Dunque un paese per essere competitivo deve accumulare un grande numero di capabilities in modo tale da permettere, attraverso l’assemblaggio di queste, la produzione di tanti prodotti diversi, di cui alcuni estremamente innovativi e competitivi. La ricerca, applicata e di base, accende dunque delle capacità potenziali, che possono diventare effettivamente utili e sfruttabili da un punto di vista economico quando avviene lo sviluppo d’innovazioni. Possiamo immaginare ogni capacità potenziale come una parola e la capacità effettiva di generare innovazione quando una particolare serie di parole viene messa insieme per formare frasi complesse (prodotti innovativi). Se alcune parole sono già presenti, il paese ha una certa flessibilità e facilità a comprendere, adeguarsi e sfruttare un’innovazione. Invece, se troppe poche parole sono presenti, il paese rimane escluso dallo sviluppo.

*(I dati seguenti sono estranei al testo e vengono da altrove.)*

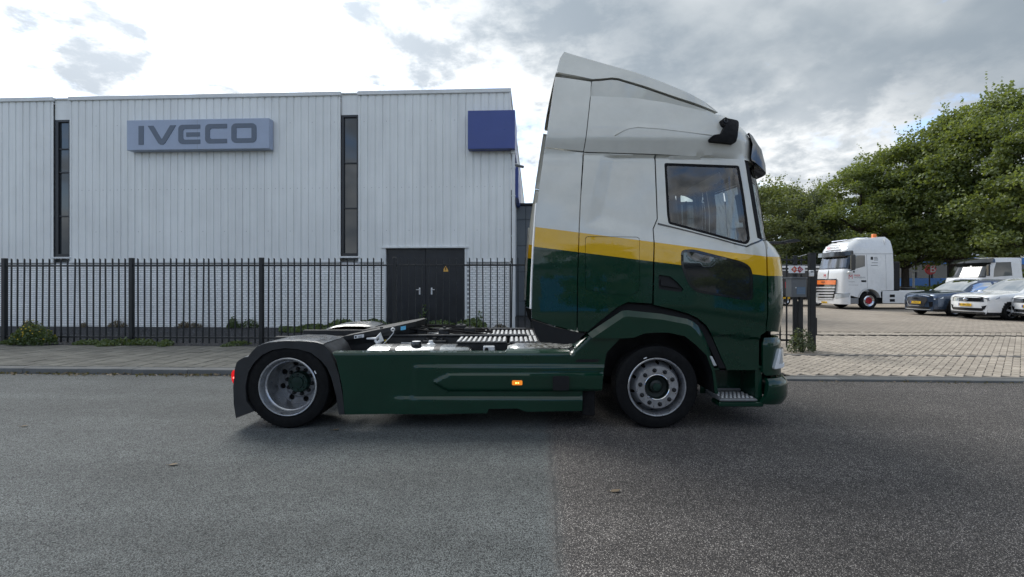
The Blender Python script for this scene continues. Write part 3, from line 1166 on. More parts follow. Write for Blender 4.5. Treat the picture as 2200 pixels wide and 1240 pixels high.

L’informazione più interessante da questo tipo di analisi è che più lampadine sono accese e più aumentano le potenzialità per fare, o quantomeno per seguire, le innovazioni tecnologiche. Dunque in questa prospettiva, la ricerca rappresenta un’infrastruttura fondamentale del paese, un po’ come un moderno sistema di trasporti: è importante avere una rete di trasporto efficiente, al di là di quello che oggi o domani pensiamo di fare trasportando persone o merci su e giù per il Paese. Lo studio quantitativo della rete economica globale mostra dunque che aveva ragione Bacone quando scrisse che “lo scopo della scienza è di dare opere e di costruire la parte attiva del sapere, ma occorre aspettare il tempo delle messe, per non mieter il muschio e la biada ancora in erba”, e che sia invece miope supporre, come spesso succede, che il miglior modo di raggiungere l’obiettivo della crescita sia quello di finanziare solo quei progetti in grado di portare ad applicazioni pratiche nel giro di due o tre anni, il che, alla fin fine, significa solo riempirsi la bocca con parole altisonanti ma che in pratica rimangono piuttosto vuote.